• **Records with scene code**
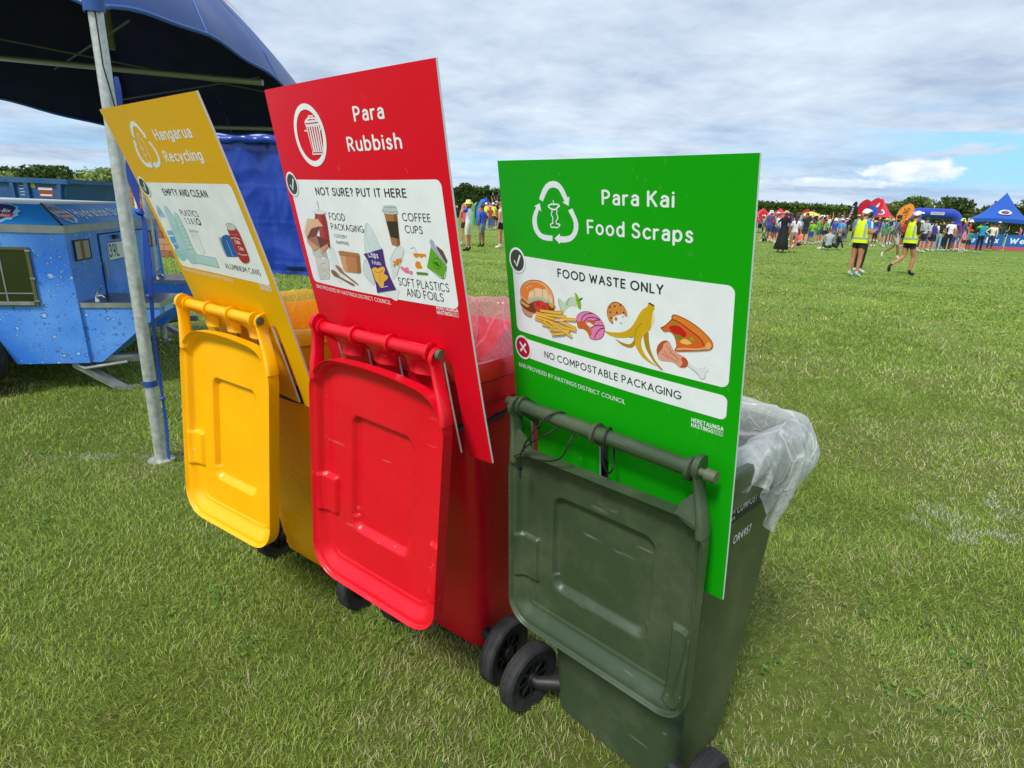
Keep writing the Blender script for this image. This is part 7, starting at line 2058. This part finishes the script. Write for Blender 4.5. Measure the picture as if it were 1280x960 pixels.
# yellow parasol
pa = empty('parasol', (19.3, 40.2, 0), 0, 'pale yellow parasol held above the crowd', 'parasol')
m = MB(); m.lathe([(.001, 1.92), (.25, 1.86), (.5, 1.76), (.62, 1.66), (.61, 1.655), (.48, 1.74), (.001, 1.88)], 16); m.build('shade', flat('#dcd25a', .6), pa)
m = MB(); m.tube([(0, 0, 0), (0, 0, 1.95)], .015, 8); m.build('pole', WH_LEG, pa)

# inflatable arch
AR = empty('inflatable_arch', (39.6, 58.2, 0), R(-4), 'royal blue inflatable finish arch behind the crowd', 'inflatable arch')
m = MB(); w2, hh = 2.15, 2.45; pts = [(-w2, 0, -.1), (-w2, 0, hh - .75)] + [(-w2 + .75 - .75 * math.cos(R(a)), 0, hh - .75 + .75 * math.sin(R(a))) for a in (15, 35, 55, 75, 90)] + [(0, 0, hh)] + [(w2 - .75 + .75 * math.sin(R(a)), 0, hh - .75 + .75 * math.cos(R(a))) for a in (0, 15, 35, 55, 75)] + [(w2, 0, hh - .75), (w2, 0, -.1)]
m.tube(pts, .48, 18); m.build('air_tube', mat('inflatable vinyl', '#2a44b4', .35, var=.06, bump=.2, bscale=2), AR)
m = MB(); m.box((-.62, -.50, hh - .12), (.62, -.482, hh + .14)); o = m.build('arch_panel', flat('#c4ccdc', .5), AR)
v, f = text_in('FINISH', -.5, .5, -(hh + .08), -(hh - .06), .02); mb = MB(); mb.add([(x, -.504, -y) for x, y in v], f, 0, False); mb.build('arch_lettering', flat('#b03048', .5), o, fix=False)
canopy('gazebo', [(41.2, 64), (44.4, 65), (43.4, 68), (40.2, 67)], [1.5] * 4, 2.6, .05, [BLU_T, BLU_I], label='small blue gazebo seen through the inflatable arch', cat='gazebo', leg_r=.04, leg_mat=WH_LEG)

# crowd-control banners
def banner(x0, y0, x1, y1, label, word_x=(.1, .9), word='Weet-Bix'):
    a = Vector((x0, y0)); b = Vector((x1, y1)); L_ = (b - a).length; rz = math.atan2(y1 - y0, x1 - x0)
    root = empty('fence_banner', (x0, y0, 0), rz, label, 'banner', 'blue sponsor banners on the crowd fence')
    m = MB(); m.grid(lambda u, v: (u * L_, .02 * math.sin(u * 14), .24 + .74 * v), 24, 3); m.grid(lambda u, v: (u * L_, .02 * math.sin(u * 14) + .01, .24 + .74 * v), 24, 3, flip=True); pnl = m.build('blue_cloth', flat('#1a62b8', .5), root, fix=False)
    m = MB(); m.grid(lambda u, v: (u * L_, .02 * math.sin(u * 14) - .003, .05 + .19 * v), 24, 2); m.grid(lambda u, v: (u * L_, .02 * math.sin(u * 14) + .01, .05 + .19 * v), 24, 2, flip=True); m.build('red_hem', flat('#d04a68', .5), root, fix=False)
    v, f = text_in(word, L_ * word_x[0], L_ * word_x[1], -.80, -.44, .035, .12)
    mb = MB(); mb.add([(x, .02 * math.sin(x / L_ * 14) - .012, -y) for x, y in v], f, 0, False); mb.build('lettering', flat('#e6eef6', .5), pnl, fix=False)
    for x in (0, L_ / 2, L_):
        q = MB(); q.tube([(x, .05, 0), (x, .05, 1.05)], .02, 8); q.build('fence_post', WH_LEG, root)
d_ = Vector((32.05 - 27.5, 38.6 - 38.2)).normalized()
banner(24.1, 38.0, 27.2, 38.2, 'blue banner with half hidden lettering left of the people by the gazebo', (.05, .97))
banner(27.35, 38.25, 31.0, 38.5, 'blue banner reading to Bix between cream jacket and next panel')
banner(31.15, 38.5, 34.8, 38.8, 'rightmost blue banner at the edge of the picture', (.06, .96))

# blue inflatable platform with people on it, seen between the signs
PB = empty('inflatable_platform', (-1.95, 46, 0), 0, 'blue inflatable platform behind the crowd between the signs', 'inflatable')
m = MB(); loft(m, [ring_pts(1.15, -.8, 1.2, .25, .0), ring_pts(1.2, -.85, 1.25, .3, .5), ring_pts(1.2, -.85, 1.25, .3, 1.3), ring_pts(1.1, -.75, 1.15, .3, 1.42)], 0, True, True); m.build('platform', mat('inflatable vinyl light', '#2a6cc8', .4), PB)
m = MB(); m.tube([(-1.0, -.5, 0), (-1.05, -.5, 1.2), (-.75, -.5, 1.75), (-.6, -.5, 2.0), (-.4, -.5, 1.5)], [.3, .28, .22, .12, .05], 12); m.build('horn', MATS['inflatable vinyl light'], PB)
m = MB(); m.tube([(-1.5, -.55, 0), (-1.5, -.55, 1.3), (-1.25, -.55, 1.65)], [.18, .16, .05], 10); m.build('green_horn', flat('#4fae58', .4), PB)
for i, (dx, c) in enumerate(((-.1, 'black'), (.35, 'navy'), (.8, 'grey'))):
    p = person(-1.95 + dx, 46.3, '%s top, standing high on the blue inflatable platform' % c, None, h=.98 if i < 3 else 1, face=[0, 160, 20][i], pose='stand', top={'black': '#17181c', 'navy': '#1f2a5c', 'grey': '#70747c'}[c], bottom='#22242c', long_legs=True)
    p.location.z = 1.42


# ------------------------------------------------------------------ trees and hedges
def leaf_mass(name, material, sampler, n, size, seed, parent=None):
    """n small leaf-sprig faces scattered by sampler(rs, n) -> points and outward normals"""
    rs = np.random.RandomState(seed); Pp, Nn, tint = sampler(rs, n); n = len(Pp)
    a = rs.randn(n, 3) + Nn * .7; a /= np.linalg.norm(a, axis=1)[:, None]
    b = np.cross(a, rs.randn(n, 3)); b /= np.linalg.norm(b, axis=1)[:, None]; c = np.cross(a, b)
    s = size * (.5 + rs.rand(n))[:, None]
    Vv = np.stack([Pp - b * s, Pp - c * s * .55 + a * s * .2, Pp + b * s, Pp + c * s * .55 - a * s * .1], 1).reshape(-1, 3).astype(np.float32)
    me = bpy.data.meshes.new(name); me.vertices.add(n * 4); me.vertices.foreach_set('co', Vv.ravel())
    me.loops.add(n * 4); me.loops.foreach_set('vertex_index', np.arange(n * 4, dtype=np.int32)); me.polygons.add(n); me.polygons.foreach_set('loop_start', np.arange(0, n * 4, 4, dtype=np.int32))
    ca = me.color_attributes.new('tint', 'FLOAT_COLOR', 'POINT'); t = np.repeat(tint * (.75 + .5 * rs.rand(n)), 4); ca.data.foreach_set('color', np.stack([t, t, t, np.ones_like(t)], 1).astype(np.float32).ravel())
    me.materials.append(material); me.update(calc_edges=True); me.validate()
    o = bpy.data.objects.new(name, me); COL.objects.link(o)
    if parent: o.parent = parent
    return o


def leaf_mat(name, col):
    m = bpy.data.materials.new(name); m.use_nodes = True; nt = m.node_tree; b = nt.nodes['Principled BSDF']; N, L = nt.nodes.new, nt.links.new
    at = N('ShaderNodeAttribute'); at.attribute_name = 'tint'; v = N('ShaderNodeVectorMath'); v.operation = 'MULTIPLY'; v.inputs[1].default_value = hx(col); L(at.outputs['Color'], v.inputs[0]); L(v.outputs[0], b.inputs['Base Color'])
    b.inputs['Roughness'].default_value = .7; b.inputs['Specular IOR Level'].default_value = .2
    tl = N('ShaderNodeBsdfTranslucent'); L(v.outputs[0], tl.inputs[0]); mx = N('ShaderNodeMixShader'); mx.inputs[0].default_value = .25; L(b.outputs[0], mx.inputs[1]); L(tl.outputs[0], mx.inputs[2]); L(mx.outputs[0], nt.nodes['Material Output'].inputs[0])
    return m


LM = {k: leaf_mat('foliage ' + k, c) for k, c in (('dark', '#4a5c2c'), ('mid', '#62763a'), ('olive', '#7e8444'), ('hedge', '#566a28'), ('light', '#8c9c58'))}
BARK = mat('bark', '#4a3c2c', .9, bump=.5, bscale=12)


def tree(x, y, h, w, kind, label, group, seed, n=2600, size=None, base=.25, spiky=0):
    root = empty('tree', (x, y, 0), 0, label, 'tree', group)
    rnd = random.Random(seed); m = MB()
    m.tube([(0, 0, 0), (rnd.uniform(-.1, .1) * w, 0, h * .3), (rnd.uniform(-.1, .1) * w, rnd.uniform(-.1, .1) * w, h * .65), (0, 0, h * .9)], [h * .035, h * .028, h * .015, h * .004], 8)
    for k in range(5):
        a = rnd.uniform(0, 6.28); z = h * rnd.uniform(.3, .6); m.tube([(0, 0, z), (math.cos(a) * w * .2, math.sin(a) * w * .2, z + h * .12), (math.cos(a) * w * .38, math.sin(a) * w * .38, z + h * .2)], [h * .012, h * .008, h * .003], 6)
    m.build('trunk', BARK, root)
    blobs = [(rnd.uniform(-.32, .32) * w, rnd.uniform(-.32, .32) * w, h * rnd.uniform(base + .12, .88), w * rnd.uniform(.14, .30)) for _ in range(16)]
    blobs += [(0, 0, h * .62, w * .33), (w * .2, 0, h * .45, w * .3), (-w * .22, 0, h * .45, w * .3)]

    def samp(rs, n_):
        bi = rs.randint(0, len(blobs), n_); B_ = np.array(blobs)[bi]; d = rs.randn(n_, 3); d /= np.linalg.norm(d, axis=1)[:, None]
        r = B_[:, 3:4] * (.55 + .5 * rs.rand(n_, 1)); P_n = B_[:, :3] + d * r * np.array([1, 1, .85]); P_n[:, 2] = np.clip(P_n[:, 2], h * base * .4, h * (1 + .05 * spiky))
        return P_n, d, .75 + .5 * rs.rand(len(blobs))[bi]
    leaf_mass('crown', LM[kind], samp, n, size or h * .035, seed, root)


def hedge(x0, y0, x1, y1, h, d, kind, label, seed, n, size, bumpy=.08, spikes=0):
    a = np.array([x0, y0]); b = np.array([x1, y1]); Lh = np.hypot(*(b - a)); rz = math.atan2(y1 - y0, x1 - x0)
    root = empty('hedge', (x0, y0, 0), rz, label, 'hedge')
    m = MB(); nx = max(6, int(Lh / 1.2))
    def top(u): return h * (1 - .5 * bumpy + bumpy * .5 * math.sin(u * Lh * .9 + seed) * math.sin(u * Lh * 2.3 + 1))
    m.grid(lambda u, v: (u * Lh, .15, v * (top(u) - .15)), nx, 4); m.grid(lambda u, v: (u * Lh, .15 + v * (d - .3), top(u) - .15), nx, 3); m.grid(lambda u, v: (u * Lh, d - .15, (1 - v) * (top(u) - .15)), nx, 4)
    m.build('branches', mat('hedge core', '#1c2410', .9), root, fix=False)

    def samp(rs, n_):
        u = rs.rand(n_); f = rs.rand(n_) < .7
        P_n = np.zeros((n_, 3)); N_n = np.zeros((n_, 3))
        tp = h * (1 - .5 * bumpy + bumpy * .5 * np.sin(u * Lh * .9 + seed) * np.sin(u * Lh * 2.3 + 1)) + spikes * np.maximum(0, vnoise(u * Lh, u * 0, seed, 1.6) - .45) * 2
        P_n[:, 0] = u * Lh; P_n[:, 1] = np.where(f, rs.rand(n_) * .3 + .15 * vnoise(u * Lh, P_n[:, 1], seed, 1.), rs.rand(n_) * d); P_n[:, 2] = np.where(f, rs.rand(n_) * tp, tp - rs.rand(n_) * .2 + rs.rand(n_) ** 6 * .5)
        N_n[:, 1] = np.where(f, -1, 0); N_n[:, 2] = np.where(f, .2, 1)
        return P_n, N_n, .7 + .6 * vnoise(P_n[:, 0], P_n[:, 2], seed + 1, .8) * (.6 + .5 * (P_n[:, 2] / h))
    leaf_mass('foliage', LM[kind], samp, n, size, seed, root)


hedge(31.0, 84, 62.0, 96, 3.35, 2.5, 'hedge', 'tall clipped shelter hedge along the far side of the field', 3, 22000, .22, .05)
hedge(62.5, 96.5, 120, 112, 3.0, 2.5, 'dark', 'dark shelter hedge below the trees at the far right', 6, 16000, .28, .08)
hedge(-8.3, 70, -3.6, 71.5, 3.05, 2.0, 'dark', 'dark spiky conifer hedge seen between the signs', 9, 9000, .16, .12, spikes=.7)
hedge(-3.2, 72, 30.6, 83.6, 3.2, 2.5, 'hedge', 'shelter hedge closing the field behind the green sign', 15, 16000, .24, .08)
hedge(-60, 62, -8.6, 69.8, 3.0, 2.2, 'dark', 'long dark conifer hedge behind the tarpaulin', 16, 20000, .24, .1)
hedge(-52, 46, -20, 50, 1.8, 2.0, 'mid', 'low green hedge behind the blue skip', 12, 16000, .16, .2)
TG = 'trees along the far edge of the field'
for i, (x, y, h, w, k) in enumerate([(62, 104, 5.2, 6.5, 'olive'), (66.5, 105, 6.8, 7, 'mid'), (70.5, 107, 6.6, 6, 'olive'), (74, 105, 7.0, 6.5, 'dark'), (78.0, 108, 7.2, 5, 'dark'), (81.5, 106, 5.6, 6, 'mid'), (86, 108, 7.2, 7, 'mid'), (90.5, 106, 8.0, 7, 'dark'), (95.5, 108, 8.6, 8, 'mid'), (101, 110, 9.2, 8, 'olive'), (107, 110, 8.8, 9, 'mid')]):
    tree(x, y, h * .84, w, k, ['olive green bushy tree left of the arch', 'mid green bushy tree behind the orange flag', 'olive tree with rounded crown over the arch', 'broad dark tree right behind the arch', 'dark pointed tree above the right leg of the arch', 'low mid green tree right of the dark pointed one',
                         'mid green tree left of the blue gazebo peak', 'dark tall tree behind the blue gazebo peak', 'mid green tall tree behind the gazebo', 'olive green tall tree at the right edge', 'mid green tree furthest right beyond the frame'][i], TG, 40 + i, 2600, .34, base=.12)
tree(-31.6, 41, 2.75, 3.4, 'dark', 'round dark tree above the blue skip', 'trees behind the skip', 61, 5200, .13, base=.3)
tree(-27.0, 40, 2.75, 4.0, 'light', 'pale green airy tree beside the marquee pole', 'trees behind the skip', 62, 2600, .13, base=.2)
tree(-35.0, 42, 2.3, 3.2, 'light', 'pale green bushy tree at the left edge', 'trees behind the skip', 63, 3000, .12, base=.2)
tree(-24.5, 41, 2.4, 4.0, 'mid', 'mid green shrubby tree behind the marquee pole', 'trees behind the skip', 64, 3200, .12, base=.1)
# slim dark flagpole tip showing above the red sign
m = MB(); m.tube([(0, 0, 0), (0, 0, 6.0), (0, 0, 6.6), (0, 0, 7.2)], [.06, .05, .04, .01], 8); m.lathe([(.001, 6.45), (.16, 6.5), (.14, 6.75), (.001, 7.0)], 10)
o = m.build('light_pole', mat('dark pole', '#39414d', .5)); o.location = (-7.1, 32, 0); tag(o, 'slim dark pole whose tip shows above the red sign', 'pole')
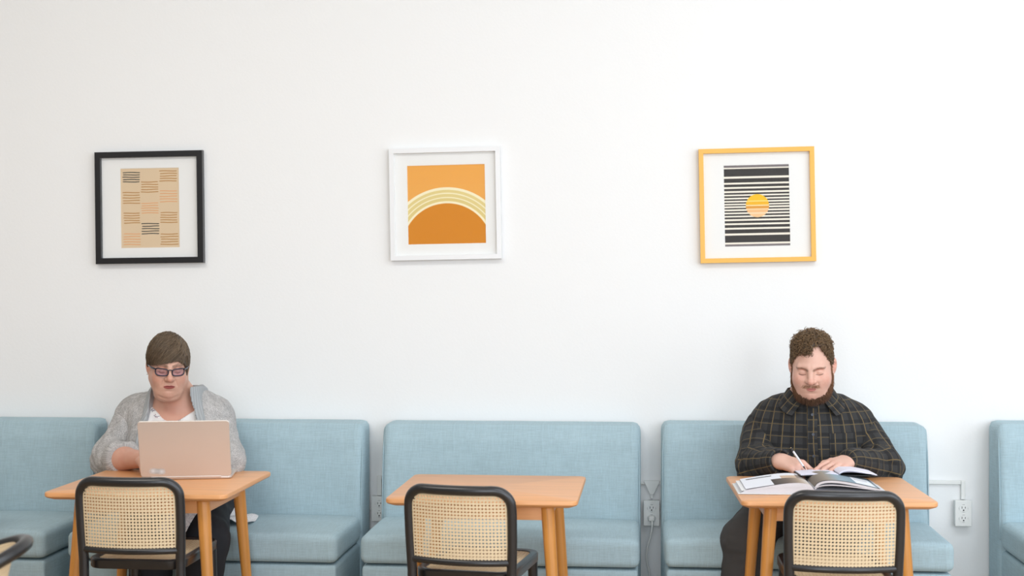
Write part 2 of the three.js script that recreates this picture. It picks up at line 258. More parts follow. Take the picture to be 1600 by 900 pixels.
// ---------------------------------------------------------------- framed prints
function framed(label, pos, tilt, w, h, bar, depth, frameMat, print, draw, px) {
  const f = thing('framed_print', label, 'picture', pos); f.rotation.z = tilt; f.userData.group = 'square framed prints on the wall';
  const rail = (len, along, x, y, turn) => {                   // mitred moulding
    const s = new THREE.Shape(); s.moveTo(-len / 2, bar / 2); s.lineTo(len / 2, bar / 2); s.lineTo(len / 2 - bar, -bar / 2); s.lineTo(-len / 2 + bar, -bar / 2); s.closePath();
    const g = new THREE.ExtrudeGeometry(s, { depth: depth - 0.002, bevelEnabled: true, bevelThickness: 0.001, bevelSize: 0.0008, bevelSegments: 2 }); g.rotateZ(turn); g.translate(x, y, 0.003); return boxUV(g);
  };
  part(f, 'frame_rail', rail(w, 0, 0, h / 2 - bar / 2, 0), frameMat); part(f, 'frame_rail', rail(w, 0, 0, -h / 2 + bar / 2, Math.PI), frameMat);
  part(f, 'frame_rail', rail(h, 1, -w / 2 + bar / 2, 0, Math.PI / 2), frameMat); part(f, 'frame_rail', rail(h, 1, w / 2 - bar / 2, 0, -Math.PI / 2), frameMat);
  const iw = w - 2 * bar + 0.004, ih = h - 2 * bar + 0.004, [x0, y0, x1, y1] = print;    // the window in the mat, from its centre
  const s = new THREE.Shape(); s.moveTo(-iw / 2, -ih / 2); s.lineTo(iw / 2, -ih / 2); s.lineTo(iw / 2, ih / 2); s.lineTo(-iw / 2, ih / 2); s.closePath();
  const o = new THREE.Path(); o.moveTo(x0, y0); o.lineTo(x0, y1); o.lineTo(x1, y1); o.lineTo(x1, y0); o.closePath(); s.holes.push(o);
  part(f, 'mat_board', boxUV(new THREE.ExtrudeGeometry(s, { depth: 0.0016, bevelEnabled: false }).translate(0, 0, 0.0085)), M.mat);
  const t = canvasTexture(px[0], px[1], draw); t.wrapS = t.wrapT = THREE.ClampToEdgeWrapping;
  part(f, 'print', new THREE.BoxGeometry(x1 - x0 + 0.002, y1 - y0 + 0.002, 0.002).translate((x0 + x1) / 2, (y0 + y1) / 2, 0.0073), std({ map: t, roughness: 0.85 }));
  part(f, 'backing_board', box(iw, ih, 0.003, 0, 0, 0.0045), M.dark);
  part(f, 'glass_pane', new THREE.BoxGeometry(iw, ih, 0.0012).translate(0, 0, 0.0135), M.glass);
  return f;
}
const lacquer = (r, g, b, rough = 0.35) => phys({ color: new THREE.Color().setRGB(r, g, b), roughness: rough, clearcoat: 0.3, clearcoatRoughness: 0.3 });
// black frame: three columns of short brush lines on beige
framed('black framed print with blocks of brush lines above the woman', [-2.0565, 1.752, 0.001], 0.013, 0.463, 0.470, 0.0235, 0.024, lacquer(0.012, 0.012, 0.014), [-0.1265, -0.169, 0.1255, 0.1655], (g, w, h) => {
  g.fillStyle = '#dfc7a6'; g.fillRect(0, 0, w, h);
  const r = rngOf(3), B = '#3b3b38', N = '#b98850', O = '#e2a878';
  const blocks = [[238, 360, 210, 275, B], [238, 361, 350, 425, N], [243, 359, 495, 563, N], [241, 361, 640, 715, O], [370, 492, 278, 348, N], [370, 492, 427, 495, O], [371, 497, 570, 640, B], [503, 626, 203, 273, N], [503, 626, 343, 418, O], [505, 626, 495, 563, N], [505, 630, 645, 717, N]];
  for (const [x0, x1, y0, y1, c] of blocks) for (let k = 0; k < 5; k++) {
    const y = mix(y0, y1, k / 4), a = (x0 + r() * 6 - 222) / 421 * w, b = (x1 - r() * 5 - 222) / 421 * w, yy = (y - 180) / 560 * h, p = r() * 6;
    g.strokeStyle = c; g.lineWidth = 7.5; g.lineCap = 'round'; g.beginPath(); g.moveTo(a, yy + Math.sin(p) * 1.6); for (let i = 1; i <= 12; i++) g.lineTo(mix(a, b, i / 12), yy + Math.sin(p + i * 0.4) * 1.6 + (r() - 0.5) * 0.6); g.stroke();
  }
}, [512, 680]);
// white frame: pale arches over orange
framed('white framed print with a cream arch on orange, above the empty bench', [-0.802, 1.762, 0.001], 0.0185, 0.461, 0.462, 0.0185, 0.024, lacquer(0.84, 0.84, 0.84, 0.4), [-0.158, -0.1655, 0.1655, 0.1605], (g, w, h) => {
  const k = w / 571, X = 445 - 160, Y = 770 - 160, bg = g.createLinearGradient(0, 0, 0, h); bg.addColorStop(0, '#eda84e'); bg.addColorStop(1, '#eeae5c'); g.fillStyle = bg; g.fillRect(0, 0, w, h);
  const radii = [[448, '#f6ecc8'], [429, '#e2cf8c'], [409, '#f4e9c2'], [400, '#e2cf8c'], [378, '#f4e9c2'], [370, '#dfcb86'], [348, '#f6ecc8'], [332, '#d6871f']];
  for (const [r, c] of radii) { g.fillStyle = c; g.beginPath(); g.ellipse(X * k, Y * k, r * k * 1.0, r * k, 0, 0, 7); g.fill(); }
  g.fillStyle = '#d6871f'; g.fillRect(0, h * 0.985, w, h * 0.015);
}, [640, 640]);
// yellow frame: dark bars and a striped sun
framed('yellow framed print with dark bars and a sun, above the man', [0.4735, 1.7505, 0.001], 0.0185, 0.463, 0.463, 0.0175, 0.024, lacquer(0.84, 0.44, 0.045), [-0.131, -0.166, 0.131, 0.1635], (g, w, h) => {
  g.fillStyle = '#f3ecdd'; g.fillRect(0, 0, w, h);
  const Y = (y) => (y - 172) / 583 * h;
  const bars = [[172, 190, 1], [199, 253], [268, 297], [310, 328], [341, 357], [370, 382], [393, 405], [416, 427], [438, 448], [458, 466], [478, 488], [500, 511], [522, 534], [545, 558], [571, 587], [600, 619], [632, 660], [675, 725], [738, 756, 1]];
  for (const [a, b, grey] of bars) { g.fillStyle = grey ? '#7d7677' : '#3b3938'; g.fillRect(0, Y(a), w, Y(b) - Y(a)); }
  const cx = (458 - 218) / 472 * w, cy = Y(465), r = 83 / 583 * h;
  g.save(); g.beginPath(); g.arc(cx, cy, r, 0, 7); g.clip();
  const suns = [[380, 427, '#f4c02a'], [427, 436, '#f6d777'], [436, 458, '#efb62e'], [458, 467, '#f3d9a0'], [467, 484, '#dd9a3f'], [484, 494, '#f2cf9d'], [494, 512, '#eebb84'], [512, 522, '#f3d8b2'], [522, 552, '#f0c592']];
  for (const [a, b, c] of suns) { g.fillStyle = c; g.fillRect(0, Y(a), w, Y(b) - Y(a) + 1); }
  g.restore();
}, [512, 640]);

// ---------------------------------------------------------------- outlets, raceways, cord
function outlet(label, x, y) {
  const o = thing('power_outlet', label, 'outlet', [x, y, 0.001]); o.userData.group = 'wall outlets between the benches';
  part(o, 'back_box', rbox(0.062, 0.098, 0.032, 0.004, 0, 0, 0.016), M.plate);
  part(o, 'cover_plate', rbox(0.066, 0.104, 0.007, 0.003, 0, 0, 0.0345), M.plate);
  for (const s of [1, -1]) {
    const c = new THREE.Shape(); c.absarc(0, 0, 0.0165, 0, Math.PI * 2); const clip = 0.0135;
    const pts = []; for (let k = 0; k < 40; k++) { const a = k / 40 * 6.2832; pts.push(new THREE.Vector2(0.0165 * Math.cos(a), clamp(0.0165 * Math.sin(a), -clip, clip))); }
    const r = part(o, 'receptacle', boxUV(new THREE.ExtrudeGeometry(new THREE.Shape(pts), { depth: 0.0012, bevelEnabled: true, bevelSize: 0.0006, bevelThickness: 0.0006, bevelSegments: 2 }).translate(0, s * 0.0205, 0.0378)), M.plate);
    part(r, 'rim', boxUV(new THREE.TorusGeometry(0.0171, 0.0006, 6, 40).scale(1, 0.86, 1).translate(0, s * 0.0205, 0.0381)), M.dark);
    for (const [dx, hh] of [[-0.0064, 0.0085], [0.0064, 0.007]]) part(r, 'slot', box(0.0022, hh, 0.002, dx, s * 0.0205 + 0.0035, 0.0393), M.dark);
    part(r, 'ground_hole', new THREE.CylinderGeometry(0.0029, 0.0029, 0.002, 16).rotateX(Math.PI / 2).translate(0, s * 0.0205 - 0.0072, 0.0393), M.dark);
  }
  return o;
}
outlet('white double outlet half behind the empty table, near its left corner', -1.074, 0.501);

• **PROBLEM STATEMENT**
Return exactly what appears from the opening line of the material through the line with "m = MB(); m.tube([(0, 0, 0), (0, 0, 1.95)], .015, 8);", apart from the pictures.

• **FINAL RESULT**
Keep writing the Blender script for this image. This is part 7, starting at line 2058. This part finishes the script. Write for Blender 4.5. Measure the picture as if it were 1280x960 pixels.
# yellow parasol
pa = empty('parasol', (19.3, 40.2, 0), 0, 'pale yellow parasol held above the crowd', 'parasol')
m = MB(); m.lathe([(.001, 1.92), (.25, 1.86), (.5, 1.76), (.62, 1.66), (.61, 1.655), (.48, 1.74), (.001, 1.88)], 16); m.build('shade', flat('#dcd25a', .6), pa)
m = MB(); m.tube([(0, 0, 0), (0, 0, 1.95)], .015, 8); m.build('pole', WH_LEG, pa)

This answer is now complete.